Saya sangat mengagumi beberapa teman yang suka menulis dan beberapa penulis tenar. Salah seorang teman sangat berbakat bertutur tentang rasa syukurnya kepada Tuhan. Walau pun dia pernah mengeluhkan hal yang sama seperti saya, yaitu matinya ide di ujung jari di atas papan kunci, setidaknya blognya jauh lebih terpelihara dibanding blog saya. Berkat pun mengalir dari tulisan-tulisannya. Ini terlihat dari komentar teman-temannya di bawah tulisan-tulisannya.
Teman yang lain pun demikian. Walau pun sudah lama absen dari kegiatan menulis karena kesibukan pekerjaan, dia pun masih mampu menelurkan tulisan yang sangat berkualitas. Itu terjadi saat dia memaksakan dirinya menulis terkait pendidikan lanjutannya di bidang teologi. Bobot kecerdasan sejatinya yang terpancar dari tulisannya tidak membuat saya yang ber-IQ pas-pasan ini sulit menangkap apa maksudnya. Saya dengan mudah merangkai ide-idenya itu. Sangat hebat. Maksudnya, dia sangat hebat menulis. Bukan saya yang sangat hebat membacanya.
Seorang teman yang lain, dia masih cukup muda, sedang giat-giatnya mengumpulkan bahan untuk tulisannya. Dia berencana menulis sebuah novel yang berangkat dari potret keseharian kelompok masyarakat tertentu. Dalam suatu diskusi lewat surat elektronik, terlihat gairahnya untuk menulis sangat besar.
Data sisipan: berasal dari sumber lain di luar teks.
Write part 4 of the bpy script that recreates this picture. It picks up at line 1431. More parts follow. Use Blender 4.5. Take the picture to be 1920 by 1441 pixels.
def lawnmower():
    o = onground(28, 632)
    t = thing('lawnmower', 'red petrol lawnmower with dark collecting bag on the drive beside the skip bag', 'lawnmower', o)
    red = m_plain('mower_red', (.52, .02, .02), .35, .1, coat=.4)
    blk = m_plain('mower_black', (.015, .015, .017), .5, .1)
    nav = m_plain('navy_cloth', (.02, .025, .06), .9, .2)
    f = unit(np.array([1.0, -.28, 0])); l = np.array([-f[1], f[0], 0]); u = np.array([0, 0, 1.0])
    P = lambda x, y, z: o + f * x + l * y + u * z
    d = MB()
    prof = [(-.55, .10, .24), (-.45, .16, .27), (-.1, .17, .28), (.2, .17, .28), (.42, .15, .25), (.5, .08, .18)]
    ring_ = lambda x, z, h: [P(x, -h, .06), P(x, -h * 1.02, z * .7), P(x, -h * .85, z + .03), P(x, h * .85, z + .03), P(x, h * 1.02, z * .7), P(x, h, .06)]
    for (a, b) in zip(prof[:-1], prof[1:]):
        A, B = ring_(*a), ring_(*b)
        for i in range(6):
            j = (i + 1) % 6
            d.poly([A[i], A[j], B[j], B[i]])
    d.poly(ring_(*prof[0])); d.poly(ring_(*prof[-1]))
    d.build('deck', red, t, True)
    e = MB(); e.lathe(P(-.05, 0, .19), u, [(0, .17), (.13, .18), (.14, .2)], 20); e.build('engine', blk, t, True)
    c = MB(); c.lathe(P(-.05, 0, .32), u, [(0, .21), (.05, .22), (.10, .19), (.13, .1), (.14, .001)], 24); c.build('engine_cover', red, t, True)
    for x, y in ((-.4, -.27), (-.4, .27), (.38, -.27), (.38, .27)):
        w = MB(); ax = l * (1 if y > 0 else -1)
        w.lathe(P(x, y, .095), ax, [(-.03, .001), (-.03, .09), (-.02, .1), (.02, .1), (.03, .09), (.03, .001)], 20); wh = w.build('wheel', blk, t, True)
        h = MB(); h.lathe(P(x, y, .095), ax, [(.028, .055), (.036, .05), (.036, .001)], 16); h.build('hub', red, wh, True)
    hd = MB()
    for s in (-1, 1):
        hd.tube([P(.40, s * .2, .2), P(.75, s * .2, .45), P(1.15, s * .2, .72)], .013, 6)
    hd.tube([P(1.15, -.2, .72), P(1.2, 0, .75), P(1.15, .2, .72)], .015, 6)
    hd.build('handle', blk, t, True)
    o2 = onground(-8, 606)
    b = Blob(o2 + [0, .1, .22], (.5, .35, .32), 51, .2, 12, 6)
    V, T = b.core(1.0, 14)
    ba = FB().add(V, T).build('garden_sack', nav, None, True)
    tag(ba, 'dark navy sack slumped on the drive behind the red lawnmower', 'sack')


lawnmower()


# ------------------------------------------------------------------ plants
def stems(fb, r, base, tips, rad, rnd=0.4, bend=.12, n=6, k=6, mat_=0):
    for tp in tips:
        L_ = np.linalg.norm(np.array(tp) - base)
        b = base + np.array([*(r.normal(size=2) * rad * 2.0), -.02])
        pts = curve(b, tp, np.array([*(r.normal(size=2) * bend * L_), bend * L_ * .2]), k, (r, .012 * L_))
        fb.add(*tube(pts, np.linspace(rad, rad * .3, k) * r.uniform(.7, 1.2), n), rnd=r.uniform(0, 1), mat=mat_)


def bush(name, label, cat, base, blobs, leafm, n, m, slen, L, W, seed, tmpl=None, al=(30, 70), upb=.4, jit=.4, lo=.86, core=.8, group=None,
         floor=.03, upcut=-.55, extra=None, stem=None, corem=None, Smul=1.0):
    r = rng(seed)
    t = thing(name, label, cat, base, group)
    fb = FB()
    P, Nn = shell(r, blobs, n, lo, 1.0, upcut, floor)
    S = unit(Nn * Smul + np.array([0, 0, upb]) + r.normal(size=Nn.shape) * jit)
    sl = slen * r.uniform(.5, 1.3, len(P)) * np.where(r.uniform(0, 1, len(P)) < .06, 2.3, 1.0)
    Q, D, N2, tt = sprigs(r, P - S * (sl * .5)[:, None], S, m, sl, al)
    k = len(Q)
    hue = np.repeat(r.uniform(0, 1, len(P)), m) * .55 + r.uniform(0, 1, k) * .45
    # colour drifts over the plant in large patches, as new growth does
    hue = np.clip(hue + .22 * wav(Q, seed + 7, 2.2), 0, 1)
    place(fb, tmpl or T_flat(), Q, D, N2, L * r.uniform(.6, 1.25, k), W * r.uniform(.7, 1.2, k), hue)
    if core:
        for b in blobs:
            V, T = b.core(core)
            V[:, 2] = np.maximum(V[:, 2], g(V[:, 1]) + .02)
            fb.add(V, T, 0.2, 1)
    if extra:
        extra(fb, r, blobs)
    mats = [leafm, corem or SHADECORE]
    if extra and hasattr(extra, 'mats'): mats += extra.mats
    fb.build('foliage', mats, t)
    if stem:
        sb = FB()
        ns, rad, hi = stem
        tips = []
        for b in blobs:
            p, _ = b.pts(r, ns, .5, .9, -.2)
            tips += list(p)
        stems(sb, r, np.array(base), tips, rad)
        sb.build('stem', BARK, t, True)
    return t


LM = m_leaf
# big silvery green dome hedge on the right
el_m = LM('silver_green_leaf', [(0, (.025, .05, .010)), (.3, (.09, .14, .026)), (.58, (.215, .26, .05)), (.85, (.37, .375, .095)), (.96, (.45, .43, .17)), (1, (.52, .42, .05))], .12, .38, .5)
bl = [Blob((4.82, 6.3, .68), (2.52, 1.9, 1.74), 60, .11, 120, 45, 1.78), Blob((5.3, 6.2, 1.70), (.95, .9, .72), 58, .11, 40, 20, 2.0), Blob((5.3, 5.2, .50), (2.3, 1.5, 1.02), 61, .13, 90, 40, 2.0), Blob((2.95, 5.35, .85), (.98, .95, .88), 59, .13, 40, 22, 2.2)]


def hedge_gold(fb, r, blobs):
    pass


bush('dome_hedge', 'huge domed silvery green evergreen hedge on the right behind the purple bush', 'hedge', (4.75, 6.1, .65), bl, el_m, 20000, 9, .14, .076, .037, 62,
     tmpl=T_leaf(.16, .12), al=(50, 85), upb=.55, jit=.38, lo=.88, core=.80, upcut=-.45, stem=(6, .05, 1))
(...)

Tentu dia tidak ujug-ujug ingin menulis novel. Saya beberapa kali membaca tulisan catatannya di FB pun sangat baik. Ide cemerlang dan sederhana dirangkai dalam bahasanya yang lugas dan “dia banget.” Bahasa yang “dia banget” ini bahkan masih dalam koridor tata bahasa Indonesia yang cukup baik. Modalnya untuk menulis novel sangatlah besar.
Saya jadi malu sendiri. Tampaknya mengisi “menulis” di kolom hobi dalam biodata saya masih harus dipertimbangkan lagi. Karena saya masih lebih suka memperbarui status FB yang bahkan kadang bernada lebay. Ah, kalo yang ini lebih karena saya termasuk narsis yang menggemari budaya instan.